Manche aber werden sich fragen, ob es heute noch notwendig und sinnvoll ist, an die Reichspogromnacht zu erinnern. Doch wenn wir die Reichspogromnacht im Zusammenhang mit den anderen Ereignissen sehen, derer wir am 9. November gedenken, dann wird deutlich, warum dieses Gedenken auch heute sinnvoll und notwendig ist. Ich möchte zwei Punkte hervorheben: Zum einen zeigen die Ereignisse des 9. November, dass Rechtsstaat und Demokratie keine Errungenschaften sind, die einmal erworben werden und dann selbstverständlich sind. Die rechtsstaatliche Demokratie war und ist eine gefährdete Staatsform. Denn sie beruht auf den geteilten Überzeugungen der Bürgerinnen und Bürger, auf einem moralischen Grundkonsens. Die Achtung vor der Würde und den Grundrechten des Menschen ist nicht nur Aufgabe aller staatlichen Gewalt, wie das Grundgesetzt sagt. Sie ist auch eine moralische Norm, die die politische Kultur unseres Landes und das gesellschaftliche Miteinander bestimmen soll. Der demokratische Rechtsstaat setzt voraus, dass sich die Bürger im Alltag mit Respekt, Fairness und Wohlwollen begegnen, dass sie füreinander Verantwortung übernehmen und sich auch im Streit um Wahrheit und Wahrhaftigkeit bemühen. Wo diese Werte missachtet werden, gerät das friedliche Zusammenleben in Gefahr. Es sind nicht erst Taten oder offenkundige Rechtsverstöße, die den Grundkonsens angreifen und beschädigen. Die letzten Jahre der Weimarer Republik zeigen uns deutlich: Die Verrohung der Sprache führt zur Verrohung der Sitten.

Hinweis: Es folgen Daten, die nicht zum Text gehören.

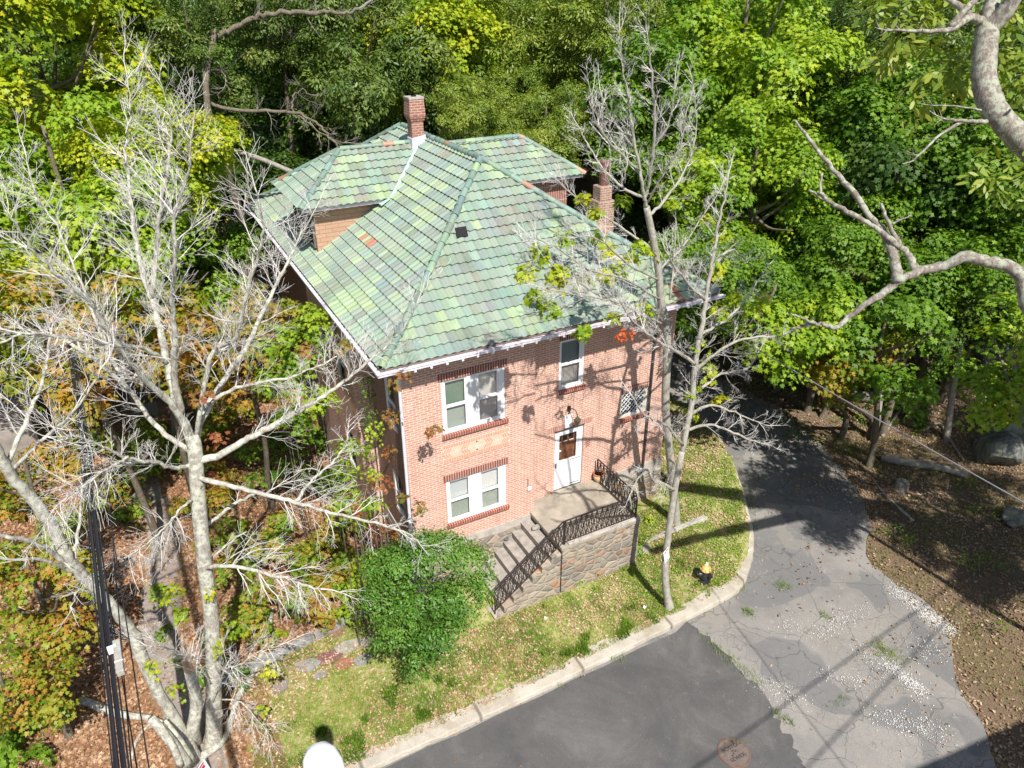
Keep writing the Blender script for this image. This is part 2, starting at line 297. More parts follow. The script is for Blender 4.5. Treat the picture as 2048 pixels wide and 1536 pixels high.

Zum anderen ist jüdisches Leben ein Seismograph der deutschen Gesellschaft. Das war vor 80 Jahren so, das ist auch heute so. Gottlob drohen heute keine staatlich organisierten Pogrome. Heute stehen Polizeiwagen vor Synagogen, jüdischen Gemeindezentren, Kindertagesstätten und Schulen. Das ist beruhigend, aber normal ist es nicht. Erst recht ist es nicht normal, dass „Jude“ auf manchen Schulhöfen zum Schimpfwort geworden ist und Kippaträger mit verbalen oder tätlichen Angriffen rechnen müssen.
Eine Lehre aus den Ereignissen vor 80 Jahren lautet: Wir dürfen nicht wegschauen, wenn Juden in welcher Form auch immer angegriffen werden. Wir sind verpflichtet, antijüdischen Vorurteilen zu widersprechen und antijüdischen Angriffen zu widerstehen. Das ist nicht nur eine Bürgerpflicht, es ist auch eine Christenpflicht.
Papst Franziskus hat es auf die bekannte Formel gebracht: „Ein Christ kann kein Antisemit sein!“ Ich füge hinzu: Ein Christ ist verpflichtet, solidarisch mit Juden zu sein. Noch einmal dürfen und werden wir nicht wegschauen!